Se percibe el paso lento de la claridad del día a la imposición de la noche… en el pueblo por sus calles, dando vuelta al caminar de una calle a otra. Es un momento de paz, de sosiego, como algo que saldrá, sin haber hecho nada por haber hecho todo. No en el día que se va y la noche que llega y aún de eso, la estampa de la vida se detiene interiormente, nos quedamos en él… camino pero nos quedamos en él… caminamos pero nos quedamos adentro… llegamos a donde había que llegar, pero por dentro sabemos que ahí estamos con nosotros mismos.
Las tardes de noviembre… son de encuentro. Son tardes especiales, distintas a las de invierno que inician el cambio de año, y a las de primavera, que alargan los días… las tardes de otoño son las mejores, las que permiten pensar.
Las tardes de noviembre son muy parecidas a la vida, pues aún tienes presente el amanecer y sabes que sigue el final y te topas con la noche con agrado.

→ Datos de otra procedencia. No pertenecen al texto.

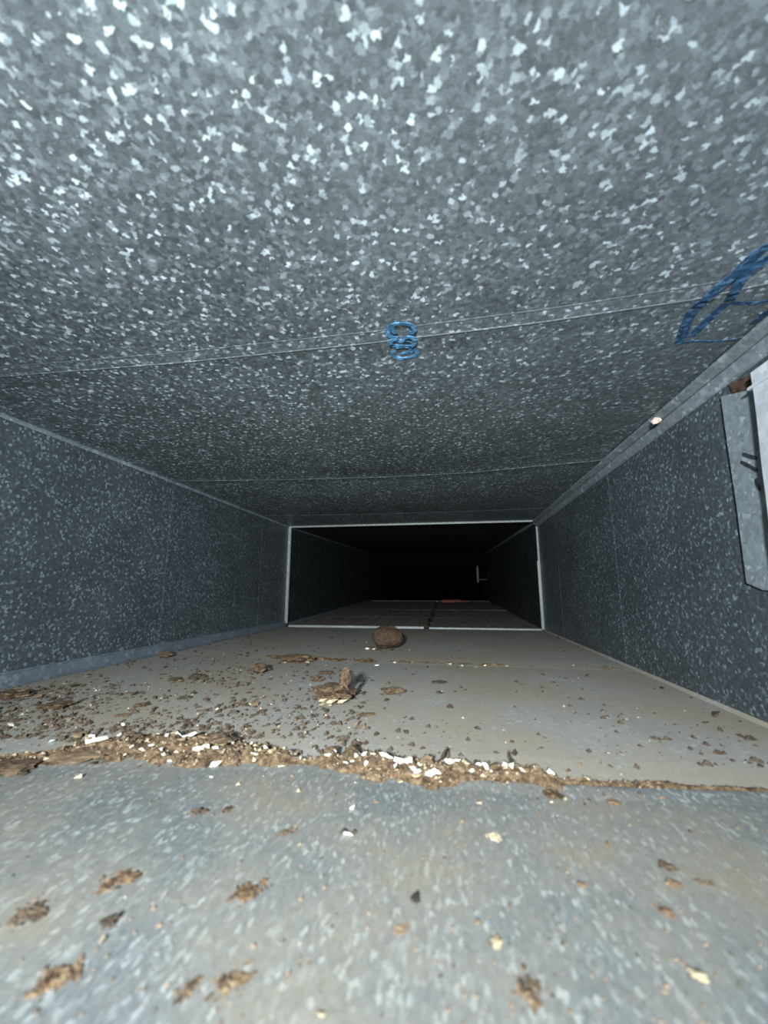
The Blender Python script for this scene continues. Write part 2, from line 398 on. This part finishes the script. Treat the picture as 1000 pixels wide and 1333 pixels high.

Si algo tienen las tardes de otoño es que son agradables, mezcla de sentimiento y conciencia. Todo lo recuerdas, todo lo percibes y revives. En la adolescencia te permite reencontrarte para ver hacia el mañana.
En la madurez de los años te permite repasar el pasado dando gracias por el presente.
Hay una satisfactoria lentitud en las tardes de noviembre. Tomas conciencia de estar viviendo y esperas en igual forma los sueños de la noche… hay un misterio palpitante, en ese instante que te envuelve y te dejas llevar sin saber a donde.
Los recuerdos vuelven cuando el viejo pueblo de calle a calle, veíamos tras la puerta, por la ventana de una sala, una luz de lámpara de mesa y los movimientos tranquilos en la cocina.
Caminar lentos de transeúntes para llegar a la morada de todos los días, pensamiento al viento de imaginación que se refugia en los sueños de la noches de otoño.